Is economic inequality really a “driving” issue?

Mickey Kaus Columnist
Font Size:

Who’s driving? Bob Shrum says Mitt Romney’s “tax avoidance” embodies “unfairness in a moment when economic justice has emerged as a driving issue.” Maybe I’m missing something, but where is the evidence, in actual off-year or primary election returns (and not the hopes of Bob Shrum and the media) that “economic justice”–and not jobs and growth–is now a “driving issue” in the election? Who has actually been driven? I mean, “economic justice” could be a driving issue–income inequality has certainly been rising the past few decades. There’ve even been a few off-year elections–1982 comes to mind–when “fairness” actually has been an issue.  In this election, so far, press has hyped the Occupy demonstrations and written lots of articles reporting, in a self-fulfilling kind of way, an

intensifying national debate over taxation and income inequality, which burst into the campaign this month when rival candidates began attacking Mr. Romney’s career in the leveraged buyout business.**

But is this “debate” actually motivating voters? Yes, there are surveys showing voters don’t like rising income inequality when asked about it. But where’s the candidate who has actually won a race on an anti-inequality/Occupy platform the way Harris Wofford won a Senate seat in 1991 on the health care issue (or the way lots of candidates have won races on Tea Party platforms)?. …
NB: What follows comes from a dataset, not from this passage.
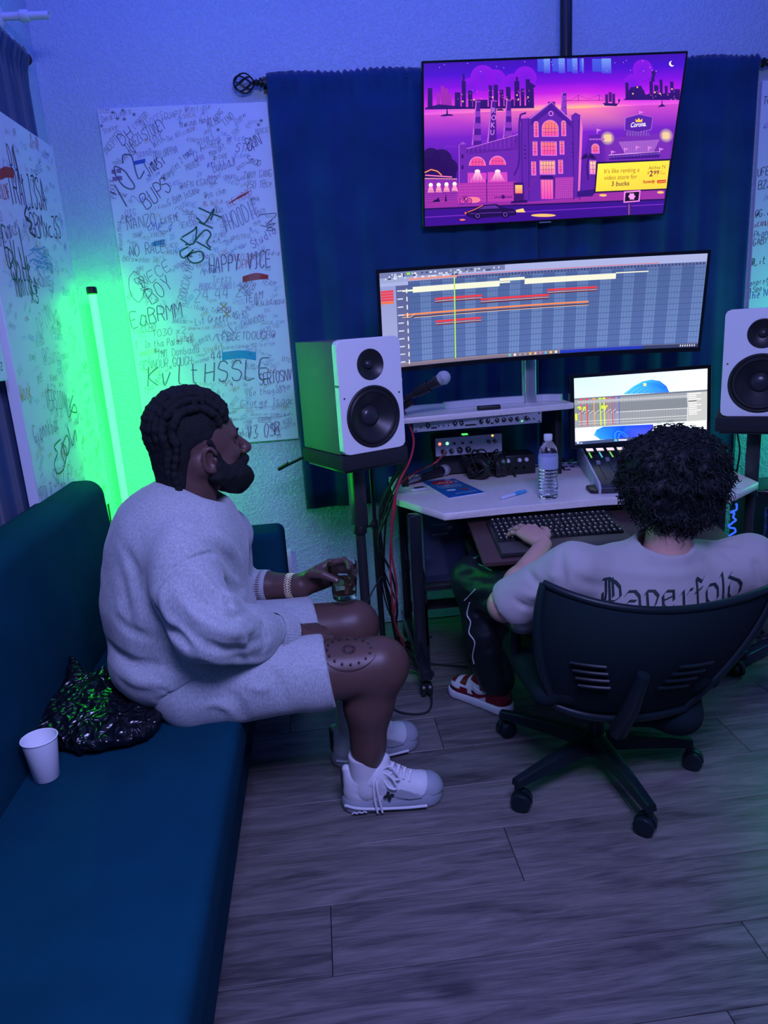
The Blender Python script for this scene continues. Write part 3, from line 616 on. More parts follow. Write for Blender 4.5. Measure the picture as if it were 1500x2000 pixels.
def band(y0, y1, c0, c1, cm0=None, cm1=None):
    """full-width band; the middle can glow in its own colour"""
    xs = [0, .35, .62, .85, 1]
    k0 = [c0, cm0 and tuple((a+b)/2 for a, b in zip(c0, cm0)) or c0, cm0 or c0, c0, c0]; k1 = [c1, cm1 and tuple((a+b)/2 for a, b in zip(c1, cm1)) or c1, cm1 or c1, c1, c1]
    for i in range(4):
        A.raw([(xs[i]*w_, y1*h_), (xs[i+1]*w_, y1*h_), (xs[i+1]*w_, y0*h_), (xs[i]*w_, y0*h_)], [k1[i], k1[i+1], k0[i+1], k0[i]])
band(.93, 1, (70, 10, 200), (60, 12, 175)); band(.86, .93, (120, 10, 215), (70, 10, 200)); band(.80, .86, (170, 20, 225), (120, 10, 215), (190, 30, 220), (120, 10, 215))
band(.74, .80, (205, 50, 225), (170, 20, 225), (250, 90, 200), (190, 30, 220)); band(.705, .74, (230, 90, 220), (205, 50, 225), (255, 190, 120), (250, 90, 200))
band(.56, .705, (110, 30, 190), (200, 70, 200), (120, 30, 200), (250, 130, 170)); band(.30, .56, (60, 15, 150), (110, 30, 190), (75, 20, 170), (120, 30, 200)); band(0, .30, (60, 5, 150), (60, 15, 150))
A.up()
for x, y, r in ((400, 190, 60), (460, 200, 50), (340, 230, 40), (600, 190, 55), (1160, 150, 48), (1110, 210, 40), (540, 210, 40)): A.circ((x, y), r, (112, 18, 214), col2=(132, 18, 219))
A.up()
for x0, x1 in ((660, 720), (730, 790), (800, 850), (860, 880), (920, 1010)):       # pale reflections along the top edge
    A.quad((x0, 100), ((x0+x1)/2, 160), (70, 90, 220), (60, 70, 210)); A.quad(((x0+x1)/2, 98), (x1, 168), (110, 150, 235), (75, 60, 215))
rs = random.Random(4)
for k in range(26): x, y = rs.uniform(140, 1300), rs.uniform(105, 165); A.circ((x, y), 1.8, (225, 200, 255), 6)
A.circ((1299, 122), 13, (255, 240, 255), 16); A.up(); A.circ((1305, 119), 11, (62, 12, 180), 16); A.up()
DK = (45, 15, 110); MD = (80, 20, 150)
def sky(l, base, col, wd=None):
    for x0, x1, top in l: A.quad((x0, top), (x1, base), col)
sky([(135, 160, 240), (180, 195, 260), (200, 215, 228), (215, 232, 240), (232, 250, 265)], 325, (150, 40, 170)); A.up()
sky([(137, 159, 238), (265, 292, 258), (298, 318, 205), (304, 312, 170), (328, 348, 250), (426, 442, 225), (450, 470, 222), (478, 496, 245), (508, 530, 232), (548, 572, 205), (556, 566, 185), (578, 595, 240), (602, 622, 196), (622, 640, 240), (500, 545, 290), (350, 420, 292)], 330, DK)
sky([(1075, 1090, 210), (1090, 1165, 245), (1190, 1206, 205), (1212, 1232, 222), (1238, 1252, 196), (1262, 1276, 225), (1288, 1304, 205), (1306, 1335, 240), (1180, 1320, 262)], 290, DK)
A.poly([(602, 196), (650, 228), (622, 250)], DK); A.poly([(1070, 290), (1100, 232), (1150, 225), (1180, 285)], DK)
A.poly([(124, 330), (190, 314), (330, 326), (620, 318), (640, 330), (124, 338)], DK); A.poly([(1060, 292), (1110, 270), (1335, 255), (1335, 290)], DK)
A.poly([(1196, 205), (1204, 175), (1200, 160), (1212, 150), (1222, 165), (1214, 190), (1216, 205)], DK)
A.up()
for x, y in ((303, 300), (356, 292), (444, 280), (454, 302), (512, 290), (560, 270), (566, 290), (612, 280), (1215, 255), (1240, 262), (1132, 232), (1110, 262), (1296, 240)): A.circ((x, y), 4, (255, 190, 120), 8)
for k in range(60): x, y = rs.choice([rs.uniform(265, 640), rs.uniform(1190, 1320)]), rs.uniform(245, 310); A.quad((x, y), (x+3, y+3), (240, 120, 180))
# bridge, sailing ship, boats
A.line([(780, 296), (980, 292)], 2.5, (100, 25, 130)); 
for bx in (850, 950): A.line([(bx, 268), (bx, 296)], 2.5, (100, 25, 130))
A.line([(780, 296), (820, 290), (850, 270), (900, 288), (950, 268), (985, 290)], 1.5, (110, 30, 130))
A.poly([(966, 305), (1040, 308), (1030, 320), (975, 318)], DK)
for x, t in ((985, 265), (1002, 255), (1018, 262)): A.quad((x-7, t), (x+7, t+45), (70, 20, 120))
A.poly([(1040, 285), (1050, 290), (1040, 312)], DK); A.poly([(195, 370), (260, 366), (250, 360), (232, 358), (230, 335), (226, 335), (224, 358), (205, 362)], DK); A.poly([(1225, 325), (1265, 320), (1250, 310), (1248, 280), (1244, 310)], DK)
A.poly([(455, 342), (500, 342), (486, 333), (470, 334)], DK)
for k in range(40): x, y = rs.uniform(130, 1250), rs.uniform(350, 520); A.quad((x, y), (x+rs.uniform(15, 60), y+2), (135, 50, 200))
A.up()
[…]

Obvious alternative explanation: Democrats would like to make economic justice a driving issue because President Obama can’t afford to have jobs be a driving issue (at least until the economy is in better shape than it is). The press is helping him. Might work! Until there is actual evidence that it’s working, though, maybe Shrum should say “in a moment when people like me are trying to make economic justice a driving issue.”

_____

**– Was the fuss made by “rival candidates” over Romney’s leveraged buyout business really a “debate over taxation and income inequality”? I thought it was a debate over whether Romney was a job-destroyer or a job-creator.  I guess everything is about taxation and income inequality these days if you are a mid-level New York Times editor rewriting your reporters’ ledes.